Esta aventura é sim a concretização de um desejo pessoal, que há muito procurava: eu e o trilho, num canto do País que tanto gosto, numa serra que percorri de lés-a-lés e que tão bonitas vistas, cheiros, sons (silêncio também) e motivos para sorrisos (alguns “ais”) me ofereceu.
Em boa verdade, e fora do contexto das caminhadas ou corridas, há dias ouvi algo que traduz na perfeição o que foi esta minha Via Algarviana: “Sometimes it’s not about how far can I go, but about how yummie can I make it”. E foi isso que foi este longo (e demorado) passeio. Muito yummie!
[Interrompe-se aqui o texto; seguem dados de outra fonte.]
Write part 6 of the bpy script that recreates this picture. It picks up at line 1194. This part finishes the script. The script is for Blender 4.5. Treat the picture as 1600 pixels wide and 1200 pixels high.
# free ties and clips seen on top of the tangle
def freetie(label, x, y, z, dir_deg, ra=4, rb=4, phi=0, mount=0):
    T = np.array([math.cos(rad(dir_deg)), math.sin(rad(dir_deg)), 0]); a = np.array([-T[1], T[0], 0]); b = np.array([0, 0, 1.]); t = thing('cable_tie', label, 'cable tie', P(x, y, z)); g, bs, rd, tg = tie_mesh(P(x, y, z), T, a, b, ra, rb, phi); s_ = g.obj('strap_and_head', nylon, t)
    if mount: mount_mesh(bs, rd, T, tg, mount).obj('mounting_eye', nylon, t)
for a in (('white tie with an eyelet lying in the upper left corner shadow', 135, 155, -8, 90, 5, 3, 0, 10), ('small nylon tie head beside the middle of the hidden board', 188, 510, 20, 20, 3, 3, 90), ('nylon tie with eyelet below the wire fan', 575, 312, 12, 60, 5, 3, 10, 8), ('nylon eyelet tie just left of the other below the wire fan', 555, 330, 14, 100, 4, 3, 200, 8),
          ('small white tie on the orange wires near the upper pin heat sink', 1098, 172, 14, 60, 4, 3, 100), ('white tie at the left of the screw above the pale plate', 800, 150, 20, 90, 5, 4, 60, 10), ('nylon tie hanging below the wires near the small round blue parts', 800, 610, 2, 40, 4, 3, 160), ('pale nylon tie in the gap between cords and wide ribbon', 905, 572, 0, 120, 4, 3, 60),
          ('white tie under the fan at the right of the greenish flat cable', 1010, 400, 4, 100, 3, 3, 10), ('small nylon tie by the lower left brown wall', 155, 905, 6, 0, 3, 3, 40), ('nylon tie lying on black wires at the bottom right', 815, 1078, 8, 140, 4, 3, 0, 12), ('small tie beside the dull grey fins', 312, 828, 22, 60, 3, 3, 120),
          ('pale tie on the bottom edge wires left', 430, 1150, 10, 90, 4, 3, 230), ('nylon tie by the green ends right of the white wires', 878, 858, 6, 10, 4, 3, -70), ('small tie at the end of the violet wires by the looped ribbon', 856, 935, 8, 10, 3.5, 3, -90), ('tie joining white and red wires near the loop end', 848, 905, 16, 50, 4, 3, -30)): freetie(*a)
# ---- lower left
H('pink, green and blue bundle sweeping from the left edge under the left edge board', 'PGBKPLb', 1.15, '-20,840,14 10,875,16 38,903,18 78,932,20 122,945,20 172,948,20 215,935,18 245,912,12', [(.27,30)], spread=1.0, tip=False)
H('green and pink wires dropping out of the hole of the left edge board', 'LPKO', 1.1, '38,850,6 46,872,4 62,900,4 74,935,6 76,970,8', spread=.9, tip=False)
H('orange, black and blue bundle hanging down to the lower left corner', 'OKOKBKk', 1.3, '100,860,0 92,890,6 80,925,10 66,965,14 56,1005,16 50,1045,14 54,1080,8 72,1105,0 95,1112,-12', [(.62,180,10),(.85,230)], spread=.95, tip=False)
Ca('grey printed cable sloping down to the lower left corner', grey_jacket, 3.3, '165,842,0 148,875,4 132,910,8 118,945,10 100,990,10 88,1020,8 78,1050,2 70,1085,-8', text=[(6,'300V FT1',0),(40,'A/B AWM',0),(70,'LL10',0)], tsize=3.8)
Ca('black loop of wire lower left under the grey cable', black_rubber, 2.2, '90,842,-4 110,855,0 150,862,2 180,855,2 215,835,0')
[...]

Tempo agora para arrumar as sapatilhas e as ideias também - em breve sairão meia dúzia de linhas sobre esta aventura de 11 dias num ano. Porque não vivo sem palavras escritas.
terça-feira, 31 de janeiro de 2017
Passadeira Vermelha na Serra da Lousã
foto: Miro Cerqueira
As coisas nem sempre correm como planeado, mais ainda quando o espírito é no sentido de pouco planear.
Nada mudaria nesta aventura, que apenas terminou quando eu e a Gi decidimos terminar, percorrendo assim os trilhos mais bonitos que nos oferece a Serra da Lousã.
Como disse em tempos, não são as pernas que me movem, mas tudo o resto, e naquela serra é difícil escolher o melhor daquilo que é uma verdadeira passadeira vermelha de luxo.
Cada um de nós
que por lá passa arrecada o óscar para “melhor caracterização” no estilo
lamacento. O óscar de “melhor canção original” vai para a água a escorrer pelas
cascatas e riachos abaixo, enquanto os pés pisam o cascalho e folhitas, o óscar
de “melhor fotografia” é atribuído à vista que nos oferece o Penedo dos Corvos,
o trilho das pontes tortuosas depois do Gondramaz arrecada o óscar de “melhor
montagem”, o óscar de “melhor guarda roupa” vai sem dúvida para as atletas
femininas que muito coloriram a serra e o óscar de “melhor design de produção”
vai para a escada de pedra depois da Senhora da Piedade.
Finalmente, e sempre o
mais importante: o óscar de "melhor realização", atribuído uma vez
mais à numerosa equipa/família abútrica que, ano após ano, ainda nos consegue
acolher com mais simpatia e alegria.